Для Дубова борьба за достоинство человека, за справедливость в общественных отношениях, за товарищеский дух в коллективе — дело кровное. Это определило публицистический накал «Жесткой пробы».
Главные герои — те же, что в «Сироте», но несколько изменилось направление интересов и забот автора.
Леша Горбачев и Витя Гущин повзрослели. Они кончили ремесленное училище и работают на заводе. Отец Вити, секретарь горкома, умер, и юноша решил зарабатывать, чтобы помочь семье.
Основной конфликт повести связан с заводской работой друзей. В его развитии и разрешении резко проявились знакомые нам по «Сироте» черты характера, отношение к жизни обоих юношей.
Кроме действующих лиц «Сироты», мы в «Жесткой пробе» встречаемся с рабочими и общественными деятелями завода, входим в среду, где протекает теперь жизнь Леши и Вити.
Позиции участников, конфликта в «Жесткой пробе», как и в первой книге романа, резко противопоставлены: они определяются биографией и характером человека, требовательностью или снисходительностью к себе, борьбой за благо общества и товарищей или за собственное процветание.
Конфликт начинается с того, что Алеша поперек вывешенной на заводском дворе «молнии» о достижениях Виктора Гущина написал: «Липа». Сделал он это, конечно, сгоряча. Ему было стыдно за друга, который всерьез стал считать себя передовиком и смертельно обиделся на Лешу, когда тот призывал его образумиться.

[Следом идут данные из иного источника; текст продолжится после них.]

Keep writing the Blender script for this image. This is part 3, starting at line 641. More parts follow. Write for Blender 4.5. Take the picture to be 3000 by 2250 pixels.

Характерные позиции обнаружились уже в начале конфликта.
Одна выражается обычно стандартной формулой невмешательства, за которой иногда скрывается и робость: «А что, мне больше всех надо?»
Умный, ироничный в беседах, а в поступках оказавшийся очень робким, Вадим Васильевич, к которому бросился негодующий Алеша, сказал ему: «Гущин не первый, и не последний. Легкая слава многих соблазняет» (стр. 443) и сражаться тут за правду — донкихотство.
Алексей не согласен мириться с неправдой, где бы и в чем бы она ни выражалась. Двое бьют одного — он бросается на выручку и, не боясь ножа, не боясь угроз хулиганов расправиться с ним, спасает ровесника, которого терпеть не может, очень плохого человека. Его лучшего друга, Виктора Гущина, незаслуженно прославляют, и он бросается спасать его от этой душевной опасности, спасать от нее и весь свой цех, завод. Сперва кажется, что он одинок в своей борьбе. Позже мы убеждаемся, что это не так.